Friday, June 17, 2016

Inside Baseball

This post is not about baseball --but the inner workings of book publishing.  The paperback edition of Sky High Stakes is just now available on Amazon.  It has taken over a month since the book was published for it to show up on Amazon.  Why?  Well no one knows, or at least I have not been able to find the someone who does.

I do not sell a lot of paperbacks on-line, mostly e-books, so it was not that big a deal--mostly it just seemed strange.  This process is driven by the database of a major book distributor which Amazon accesses to build their database (I think).  This is electronic stuff so it happens basically instantly--except when it doesn't.

We more or less take the invisible inter-workings of the world for granted--which is the way it should be; but when they do not work it makes you feel helpless.

Just in case you were wondering, I am a baseball fan.  I follow the Colorado Rockies.

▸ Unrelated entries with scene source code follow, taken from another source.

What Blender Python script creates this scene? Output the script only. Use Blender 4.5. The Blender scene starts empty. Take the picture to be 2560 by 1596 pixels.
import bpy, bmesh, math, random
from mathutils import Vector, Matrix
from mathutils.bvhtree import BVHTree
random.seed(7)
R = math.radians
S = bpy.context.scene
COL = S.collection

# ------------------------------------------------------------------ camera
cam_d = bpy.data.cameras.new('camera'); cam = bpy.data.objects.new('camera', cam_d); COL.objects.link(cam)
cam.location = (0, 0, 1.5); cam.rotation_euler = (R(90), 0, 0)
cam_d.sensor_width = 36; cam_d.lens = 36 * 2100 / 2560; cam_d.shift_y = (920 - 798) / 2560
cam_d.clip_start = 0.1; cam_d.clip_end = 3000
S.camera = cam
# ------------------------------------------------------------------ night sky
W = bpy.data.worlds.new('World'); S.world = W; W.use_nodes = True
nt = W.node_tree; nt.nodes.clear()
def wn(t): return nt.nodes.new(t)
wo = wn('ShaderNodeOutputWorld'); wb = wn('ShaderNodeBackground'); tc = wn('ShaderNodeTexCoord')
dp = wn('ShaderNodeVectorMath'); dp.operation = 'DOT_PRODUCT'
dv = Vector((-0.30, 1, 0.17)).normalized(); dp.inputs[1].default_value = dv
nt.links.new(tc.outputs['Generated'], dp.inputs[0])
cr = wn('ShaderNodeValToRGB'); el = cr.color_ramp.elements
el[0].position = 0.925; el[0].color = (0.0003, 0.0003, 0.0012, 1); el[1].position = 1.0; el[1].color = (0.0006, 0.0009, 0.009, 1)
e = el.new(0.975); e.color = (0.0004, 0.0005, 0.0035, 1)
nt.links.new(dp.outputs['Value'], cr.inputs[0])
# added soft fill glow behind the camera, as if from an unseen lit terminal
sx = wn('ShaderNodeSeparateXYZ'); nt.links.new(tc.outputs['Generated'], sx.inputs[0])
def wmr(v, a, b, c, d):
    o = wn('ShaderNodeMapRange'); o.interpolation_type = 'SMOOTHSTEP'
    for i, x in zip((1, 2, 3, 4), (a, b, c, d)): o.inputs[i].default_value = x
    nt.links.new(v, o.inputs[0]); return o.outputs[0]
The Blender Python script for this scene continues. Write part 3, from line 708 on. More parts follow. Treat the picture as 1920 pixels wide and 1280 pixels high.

Even though they will lose more than they win, I always have hope it will turn-around very soon.  That is a true fan.

Thursday, June 16, 2016

Writing Style

In the last few weeks there has been several reviewers of my books make comments on my writing style.  Generally nice comments although a couple seemed to imply that I had a youthful writing style--I do not believe it was meant as a compliment.

My first reaction was joy.  I was just pleased someone thought I had a writing style.  No doubt every writer has a writing style but the suggestion that my style was based on my conscience decision to write a certain way indicated a level of thought that probably does not exist.  My style is conversational.  It is me telling you, the reader, a story.  It is a verbal narrative taking the reader into the story and introducing the characters.  Much of my writing is narrative--the characters tell the story in their own words.

As a result I chose words that are more everyday conversational.  No doubt you have read authors who write with words that you would not normally hear in conversation but that add a sense of grandeur to their story.  I was just reading a story where the author described a statement made by one of the characters as lapidary.  Which means an elegant and concise statement.  Can you imagine a conversation with one of your friends who would say "that was a lapidary statement", probably not.

I hope this does not sound like I am disparaging or responding to reviews.  I enjoy the reviews from my readers even when they are not all five stars.  Each reader brings their own perspective to the book and comes away with their own unique experience.  It is the great joy of reading.  The reader is interpreting the story based on who they are and as a result can have very personal reactions--good and bad.

This leads to several comments by reviewers.  Language.  As in foul language.  My stories feature some rather less than stellar characters (bad guys) and with my conversational style of writing you can imagine some f words being tossed about.  Most displeased reviewers react to the first few pages of the books--because they tend to have the highest concentration of foul language.  This is due to my introduction approach which highlights the low-lifes in a scene that establishes them as the villains or in one case the victim at the hands of evil doers.  So this is usually stressful scenes featuring the bad guys so their language choices are not going to be family friendly.

The use of language that some find objectionable is much less than the impression left by the first few page readers would suggest.  I try to make the characters real and use real language when it fits within the story, the character and the nature of the scene--never do I use language to offend.

My books are written for mature readers and for some the language is objectionable (which is of course their right as a reader)--but for me it is part of the story.  My conversational story would include some of those f words but not too many uses of lapidary.